» **Goal of the exercise**:
Copy exactly the lines of the records below, and only those lines, beginning with the line that contains "Write part 2" and ending with the line that contains "(.0575, .045)]).build('pan_connector', M_PIPE, wp_t)".

» **Data extracted from a collection**:
[START]

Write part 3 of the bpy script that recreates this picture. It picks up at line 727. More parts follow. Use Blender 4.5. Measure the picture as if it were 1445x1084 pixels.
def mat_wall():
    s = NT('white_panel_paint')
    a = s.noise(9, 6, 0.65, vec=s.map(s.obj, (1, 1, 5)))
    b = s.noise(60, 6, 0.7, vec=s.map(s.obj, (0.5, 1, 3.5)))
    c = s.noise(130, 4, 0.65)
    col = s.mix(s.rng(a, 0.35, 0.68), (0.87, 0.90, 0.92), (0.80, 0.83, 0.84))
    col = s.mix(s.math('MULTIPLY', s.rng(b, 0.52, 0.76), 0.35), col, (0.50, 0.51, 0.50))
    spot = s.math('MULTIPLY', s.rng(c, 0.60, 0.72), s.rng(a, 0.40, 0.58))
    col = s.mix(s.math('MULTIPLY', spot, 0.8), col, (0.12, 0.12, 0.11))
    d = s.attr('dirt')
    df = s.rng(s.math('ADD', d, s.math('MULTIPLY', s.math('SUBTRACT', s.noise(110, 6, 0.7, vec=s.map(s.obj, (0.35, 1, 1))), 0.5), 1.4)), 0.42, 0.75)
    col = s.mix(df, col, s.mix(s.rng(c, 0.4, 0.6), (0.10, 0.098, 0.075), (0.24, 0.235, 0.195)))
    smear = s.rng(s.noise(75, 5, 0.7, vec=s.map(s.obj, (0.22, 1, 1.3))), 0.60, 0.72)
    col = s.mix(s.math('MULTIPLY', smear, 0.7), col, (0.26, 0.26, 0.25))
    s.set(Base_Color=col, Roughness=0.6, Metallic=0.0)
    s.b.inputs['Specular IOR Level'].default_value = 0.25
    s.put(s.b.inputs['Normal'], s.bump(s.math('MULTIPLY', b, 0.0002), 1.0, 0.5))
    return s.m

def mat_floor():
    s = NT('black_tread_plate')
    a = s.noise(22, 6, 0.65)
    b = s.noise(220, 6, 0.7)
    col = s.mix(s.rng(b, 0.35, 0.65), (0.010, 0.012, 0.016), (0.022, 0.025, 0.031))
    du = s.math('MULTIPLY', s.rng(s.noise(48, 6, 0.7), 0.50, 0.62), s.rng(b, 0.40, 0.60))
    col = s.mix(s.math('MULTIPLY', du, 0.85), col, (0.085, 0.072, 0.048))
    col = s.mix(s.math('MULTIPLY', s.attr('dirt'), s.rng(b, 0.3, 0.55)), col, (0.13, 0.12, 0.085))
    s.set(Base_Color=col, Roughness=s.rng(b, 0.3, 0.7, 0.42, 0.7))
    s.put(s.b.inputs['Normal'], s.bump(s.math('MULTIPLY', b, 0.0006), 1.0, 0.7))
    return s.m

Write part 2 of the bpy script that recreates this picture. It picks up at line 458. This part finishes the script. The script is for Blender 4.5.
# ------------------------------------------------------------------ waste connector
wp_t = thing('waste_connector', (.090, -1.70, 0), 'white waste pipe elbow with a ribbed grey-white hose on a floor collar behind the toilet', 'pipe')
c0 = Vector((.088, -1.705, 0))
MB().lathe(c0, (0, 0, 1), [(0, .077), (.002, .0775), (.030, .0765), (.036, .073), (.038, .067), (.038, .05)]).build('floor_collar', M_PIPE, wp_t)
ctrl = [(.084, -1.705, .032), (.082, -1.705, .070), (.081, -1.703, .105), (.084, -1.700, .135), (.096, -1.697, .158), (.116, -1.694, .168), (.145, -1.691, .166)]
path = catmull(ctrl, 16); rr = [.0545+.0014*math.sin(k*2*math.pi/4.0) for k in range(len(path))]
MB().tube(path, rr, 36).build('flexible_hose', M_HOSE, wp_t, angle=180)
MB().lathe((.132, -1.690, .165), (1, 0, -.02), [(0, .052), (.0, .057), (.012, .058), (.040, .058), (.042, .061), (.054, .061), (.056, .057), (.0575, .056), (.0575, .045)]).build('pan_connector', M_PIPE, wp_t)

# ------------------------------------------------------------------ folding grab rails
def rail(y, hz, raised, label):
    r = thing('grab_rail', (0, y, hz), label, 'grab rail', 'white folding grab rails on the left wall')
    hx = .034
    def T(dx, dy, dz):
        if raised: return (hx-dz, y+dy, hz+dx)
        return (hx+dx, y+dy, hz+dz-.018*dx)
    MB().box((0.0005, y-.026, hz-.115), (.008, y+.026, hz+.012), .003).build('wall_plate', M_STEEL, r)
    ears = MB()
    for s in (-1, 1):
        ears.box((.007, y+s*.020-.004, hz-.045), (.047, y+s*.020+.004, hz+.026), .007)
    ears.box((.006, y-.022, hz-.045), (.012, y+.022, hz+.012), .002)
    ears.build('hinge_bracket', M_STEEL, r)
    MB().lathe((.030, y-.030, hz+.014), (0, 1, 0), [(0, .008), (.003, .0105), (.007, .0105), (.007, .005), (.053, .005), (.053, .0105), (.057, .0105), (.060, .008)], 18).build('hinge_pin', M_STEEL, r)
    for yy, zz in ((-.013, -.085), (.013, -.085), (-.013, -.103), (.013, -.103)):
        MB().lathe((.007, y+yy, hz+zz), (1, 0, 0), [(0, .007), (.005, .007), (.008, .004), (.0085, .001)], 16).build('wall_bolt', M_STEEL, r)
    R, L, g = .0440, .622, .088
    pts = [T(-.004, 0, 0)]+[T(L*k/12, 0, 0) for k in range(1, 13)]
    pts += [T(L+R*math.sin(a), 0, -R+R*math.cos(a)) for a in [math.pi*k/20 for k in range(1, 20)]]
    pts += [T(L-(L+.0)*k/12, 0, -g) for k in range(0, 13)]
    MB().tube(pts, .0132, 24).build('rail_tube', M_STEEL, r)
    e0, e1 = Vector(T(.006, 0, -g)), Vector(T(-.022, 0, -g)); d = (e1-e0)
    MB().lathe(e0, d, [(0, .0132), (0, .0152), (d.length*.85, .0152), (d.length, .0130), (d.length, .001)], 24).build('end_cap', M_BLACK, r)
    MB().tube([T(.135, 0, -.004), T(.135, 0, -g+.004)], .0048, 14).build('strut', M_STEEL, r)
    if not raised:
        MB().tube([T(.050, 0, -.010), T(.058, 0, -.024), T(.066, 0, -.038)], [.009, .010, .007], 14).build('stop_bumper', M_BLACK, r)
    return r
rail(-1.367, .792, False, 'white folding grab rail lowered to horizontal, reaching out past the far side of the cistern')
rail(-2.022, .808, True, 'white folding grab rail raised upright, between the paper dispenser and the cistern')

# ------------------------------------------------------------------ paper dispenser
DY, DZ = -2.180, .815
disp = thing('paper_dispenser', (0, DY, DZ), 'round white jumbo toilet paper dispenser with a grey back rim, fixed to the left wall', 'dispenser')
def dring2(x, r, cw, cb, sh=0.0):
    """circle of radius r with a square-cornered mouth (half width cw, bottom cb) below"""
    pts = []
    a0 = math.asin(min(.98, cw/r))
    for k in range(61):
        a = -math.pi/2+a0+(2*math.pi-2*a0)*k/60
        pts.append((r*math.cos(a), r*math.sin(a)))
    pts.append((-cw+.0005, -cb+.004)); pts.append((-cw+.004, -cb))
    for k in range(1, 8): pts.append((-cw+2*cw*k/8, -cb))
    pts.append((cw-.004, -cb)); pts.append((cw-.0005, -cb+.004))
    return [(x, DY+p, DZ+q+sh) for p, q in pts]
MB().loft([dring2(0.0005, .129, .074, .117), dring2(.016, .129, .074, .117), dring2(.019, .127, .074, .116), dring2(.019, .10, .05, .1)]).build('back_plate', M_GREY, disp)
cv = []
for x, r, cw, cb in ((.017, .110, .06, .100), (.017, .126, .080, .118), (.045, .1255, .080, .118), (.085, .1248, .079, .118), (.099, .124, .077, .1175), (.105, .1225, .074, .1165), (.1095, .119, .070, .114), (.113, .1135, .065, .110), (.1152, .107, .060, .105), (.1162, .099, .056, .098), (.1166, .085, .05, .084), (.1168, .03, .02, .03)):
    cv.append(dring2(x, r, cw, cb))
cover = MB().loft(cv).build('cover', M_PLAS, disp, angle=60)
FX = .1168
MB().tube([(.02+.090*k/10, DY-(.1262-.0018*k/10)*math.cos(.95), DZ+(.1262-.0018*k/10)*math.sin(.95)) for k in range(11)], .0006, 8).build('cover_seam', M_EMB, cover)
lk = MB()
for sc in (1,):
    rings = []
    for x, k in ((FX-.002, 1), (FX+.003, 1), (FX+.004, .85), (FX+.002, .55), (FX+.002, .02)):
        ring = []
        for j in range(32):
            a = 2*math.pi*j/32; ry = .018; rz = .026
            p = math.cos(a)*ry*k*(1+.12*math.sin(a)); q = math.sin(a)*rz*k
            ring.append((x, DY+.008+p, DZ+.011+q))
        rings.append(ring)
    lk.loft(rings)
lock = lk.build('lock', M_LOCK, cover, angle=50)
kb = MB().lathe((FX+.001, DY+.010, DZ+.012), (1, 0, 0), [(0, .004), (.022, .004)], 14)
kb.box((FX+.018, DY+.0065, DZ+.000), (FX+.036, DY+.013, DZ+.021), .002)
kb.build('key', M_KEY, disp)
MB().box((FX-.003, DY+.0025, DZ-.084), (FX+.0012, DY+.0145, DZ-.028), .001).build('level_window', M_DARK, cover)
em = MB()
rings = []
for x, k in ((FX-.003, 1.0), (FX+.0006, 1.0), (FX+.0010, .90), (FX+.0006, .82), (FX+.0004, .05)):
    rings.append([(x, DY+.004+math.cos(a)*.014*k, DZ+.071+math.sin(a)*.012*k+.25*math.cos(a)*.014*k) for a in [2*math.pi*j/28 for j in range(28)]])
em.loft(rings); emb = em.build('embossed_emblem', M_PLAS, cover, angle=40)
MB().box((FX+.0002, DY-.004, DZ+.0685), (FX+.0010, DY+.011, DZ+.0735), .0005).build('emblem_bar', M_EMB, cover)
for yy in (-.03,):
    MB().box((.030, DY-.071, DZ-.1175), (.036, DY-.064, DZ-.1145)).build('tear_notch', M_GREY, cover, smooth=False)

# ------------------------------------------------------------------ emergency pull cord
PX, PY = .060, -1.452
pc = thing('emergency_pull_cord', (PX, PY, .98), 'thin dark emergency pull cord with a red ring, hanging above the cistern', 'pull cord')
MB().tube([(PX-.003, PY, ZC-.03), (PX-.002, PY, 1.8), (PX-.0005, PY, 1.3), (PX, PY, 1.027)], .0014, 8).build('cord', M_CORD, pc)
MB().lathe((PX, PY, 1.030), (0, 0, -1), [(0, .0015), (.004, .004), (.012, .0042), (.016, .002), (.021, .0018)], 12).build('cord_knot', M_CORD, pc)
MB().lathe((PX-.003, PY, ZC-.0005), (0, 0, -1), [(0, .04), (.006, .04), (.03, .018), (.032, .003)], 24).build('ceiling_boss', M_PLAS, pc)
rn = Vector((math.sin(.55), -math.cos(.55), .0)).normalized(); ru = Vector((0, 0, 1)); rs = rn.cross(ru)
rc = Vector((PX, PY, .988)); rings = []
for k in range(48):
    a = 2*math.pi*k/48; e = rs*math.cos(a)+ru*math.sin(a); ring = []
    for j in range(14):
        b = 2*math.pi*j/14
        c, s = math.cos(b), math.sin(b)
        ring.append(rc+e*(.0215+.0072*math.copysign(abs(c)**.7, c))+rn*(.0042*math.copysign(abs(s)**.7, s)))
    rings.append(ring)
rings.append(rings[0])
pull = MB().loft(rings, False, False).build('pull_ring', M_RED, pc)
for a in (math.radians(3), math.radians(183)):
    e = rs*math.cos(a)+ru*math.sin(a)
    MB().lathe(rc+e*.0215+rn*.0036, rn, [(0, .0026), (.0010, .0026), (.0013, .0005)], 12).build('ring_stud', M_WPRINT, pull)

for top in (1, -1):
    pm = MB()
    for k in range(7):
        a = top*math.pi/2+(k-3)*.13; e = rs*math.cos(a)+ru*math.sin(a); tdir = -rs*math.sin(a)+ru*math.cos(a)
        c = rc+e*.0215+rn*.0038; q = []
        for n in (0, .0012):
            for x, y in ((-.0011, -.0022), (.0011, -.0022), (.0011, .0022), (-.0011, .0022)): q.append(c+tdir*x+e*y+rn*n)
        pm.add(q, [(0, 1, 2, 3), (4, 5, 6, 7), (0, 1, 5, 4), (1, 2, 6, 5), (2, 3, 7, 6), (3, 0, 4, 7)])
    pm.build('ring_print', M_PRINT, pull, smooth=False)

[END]

» **Full answer**:
Write part 2 of the bpy script that recreates this picture. It picks up at line 458. This part finishes the script. The script is for Blender 4.5.
# ------------------------------------------------------------------ waste connector
wp_t = thing('waste_connector', (.090, -1.70, 0), 'white waste pipe elbow with a ribbed grey-white hose on a floor collar behind the toilet', 'pipe')
c0 = Vector((.088, -1.705, 0))
MB().lathe(c0, (0, 0, 1), [(0, .077), (.002, .0775), (.030, .0765), (.036, .073), (.038, .067), (.038, .05)]).build('floor_collar', M_PIPE, wp_t)
ctrl = [(.084, -1.705, .032), (.082, -1.705, .070), (.081, -1.703, .105), (.084, -1.700, .135), (.096, -1.697, .158), (.116, -1.694, .168), (.145, -1.691, .166)]
path = catmull(ctrl, 16); rr = [.0545+.0014*math.sin(k*2*math.pi/4.0) for k in range(len(path))]
MB().tube(path, rr, 36).build('flexible_hose', M_HOSE, wp_t, angle=180)
MB().lathe((.132, -1.690, .165), (1, 0, -.02), [(0, .052), (.0, .057), (.012, .058), (.040, .058), (.042, .061), (.054, .061), (.056, .057), (.0575, .056), (.0575, .045)]).build('pan_connector', M_PIPE, wp_t)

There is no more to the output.